Auch der Initiator Eran Shasha Evron aus Jerusalem ist international umtriebig. Letztes Jahr verbrachte er vier Monate als Stipendiat in München. Dort genoss er das Dichten im öffentlichen Raum: Weil er Hebräisch schreibt, konnte kein Bibliotheksnachbar mitlesen. Vielmehr konnte er unter aller Augen die geheimen Freuden des kreativen Schaffens erleben. Aufgrund seiner deutschen, britischen und irakischen Familie verbrachte er einen Teil seines Lebens im Ausland, spricht verschiedene Sprachen. Er lehrt kreatives Schreiben, sein erster Roman "Lehashiv Chai Avud" (Das verlorene Leben zurückholen) wird 2024 erscheinen.

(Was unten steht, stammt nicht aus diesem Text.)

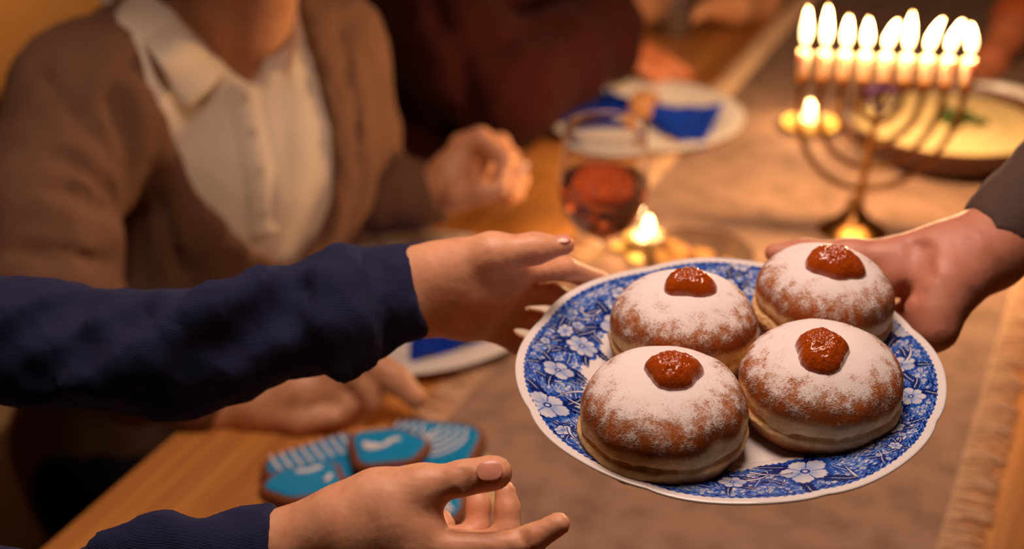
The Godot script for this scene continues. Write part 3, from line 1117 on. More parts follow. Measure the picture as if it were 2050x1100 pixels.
# ------------------------------------------------------------------ plates, glass, bowls
func dinner_plate(p: Vector3, r: float, label: String) -> void:
	var o := thing("dinner_plate", label, "plate", at(p))
	var prof := [Vector2(0.0, 0.003), Vector2(r * 0.6, 0.003), Vector2(r * 0.70, 0.007), Vector2(r * 0.8, 0.0125), Vector2(r * 0.985, 0.017), Vector2(r, 0.0165), Vector2(r * 0.985, 0.0150), Vector2(r * 0.8, 0.0095), Vector2(r * 0.66, 0.002), Vector2(r * 0.62, 0.0), Vector2(r * 0.58, 0.0), Vector2(r * 0.56, 0.0012), Vector2(0.0, 0.0012)]
	var m := lathe(curve(prof, 4), 96)
	part("plate_body", m, M["white_ware"], o)

# A cloth napkin drawn through a ring: two pleated fans.
func napkin(p: Vector3, yaw: float, half: float, wide: float, label: String, ring_label: String, seed_: int) -> void:
	var place := Transform3D(Basis(Vector3.UP, yaw), p)
	var o := thing("napkin", label, "napkin", place, "blue napkins in rings")
	var nz := noise(seed_, 1.0, 2)
	for side in [-1, 1]:
		var v := PackedVector3Array()
		var n := 26
		var w := 40
		for layer in 2:
			for i in n + 1:
				var t := float(i) / n
				for j in w + 1:
					var s := 2.0 * j / w - 1.0
					var spread := lerpf(0.010, wide * 0.5, pow(t, 0.85))
					var skew := 0.28 * s * half * t
					var pleat := (0.5 + 0.5 * sin(s * 9.0 + side + t * 0.6)) * lerpf(0.010, 0.006, t) + 0.004 * nz.get_noise_2d(s * 3.0, t * 4.0 + side)
					var y := 0.0045 + 0.010 * (1.0 - t) * (1.0 - s * s * 0.6) + maxf(pleat, 0.0) + 0.010 * smoothstep(0.75, 1.0, t) * 0.4
					v.append(Vector3(side * (0.004 + t * half) + skew * 0.4 * side, y - (0.0022 if layer else 0.0), s * spread))
		var t2 := quads(n + 1, w + 1, false)
		var off := (n + 1) * (w + 1)
		var back := quads(n + 1, w + 1, false, off)
		for k in range(0, back.size(), 3):
			t2.append_array([back[k], back[k + 2], back[k + 1]])
		for i in n:
			for j in [0, w]:
				var a: int = i * (w + 1) + j
				var b: int = a + w + 1
				if j == 0: t2.append_array([a, b, a + off, b, b + off, a + off])
				else: t2.append_array([a, a + off, b, b, a + off, b + off])
		for i in [0, n]:
			for j in w:
				var a: int = i * (w + 1) + j
				if i == 0: t2.append_array([a, a + off, a + 1, a + 1, a + off, a + 1 + off])
				else: t2.append_array([a, a + 1, a + off, a + 1, a + 1 + off, a + off])
		part("fan", mk(v, t2), M["napkin_blue"], o)
	var r := thing("napkin_ring", ring_label, "napkin ring", place)
	var prof := []
	for k in 13:
		var a := TAU * k / 12
		prof.append(Vector2(0.0195 + 0.003 * cos(a), 0.017 * sin(a)))
	part("band", lathe(prof, 36), M["napkin_ring"], r, Transform3D(Basis(Vector3.BACK, PI / 2), Vector3(0, 0.0225, 0)))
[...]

Amichais 100. Geburtstag naht
Alles sehr grenzüberschreitend! Dazu passt, dass Shasha Evron und Shalem sich auf einer Neujahrsfeier im Elsass kennenlernten – ein "mystisches Treffen", sagen sie heute. Der München-Stipendiat und der Wahl-Würzburger Student nutzten ihre räumliche Nähe, um gemeinsam literarisch zu arbeiten. Und dann fiel ihnen auf, dass Amichais 100. Geburtstag nahte. Nun hatten sie stets eifrig junge deutsche und hebräische Schriftsteller gelesen, "die in ihrem Schreiben mit den Themen Abstammung, Entwurzelung, Sehnsucht und Zugehörigkeit interagieren", antwortet Shalem auf die Frage, wie sie die Writers-Gathering-Teilnehmenden ausgewählt haben. Shasha Evron ergänzt, die größte Gemeinsamkeit sei Amichai selbst. Die Autoren hätten "sich in diesem Jahr mit Amichais dichterischem Erbe beschäftigt und die Zeit und Energie investiert, die für einen Besuch in seiner Geburtsstadt notwendig sind".
Und warum "Open, Closed, Open"? Die beiden erklären, die Begriffe "offen" und "geschlossen" seien in Amichais Poesie allgegenwärtig. Ebenso sei ihre Performance am Sonntag einerseits die Abschlussveranstaltung, andererseits der Auftakt zu weiteren Amichai-Gedenkveranstaltungen im kommenden Jahr.
Die Veranstaltung findet am Sonntag, 6. August, um 18 Uhr im Jüdischen Gemeinde- und Kulturzentrum Würzburg in der Valentin-Becker-Str. 11 statt.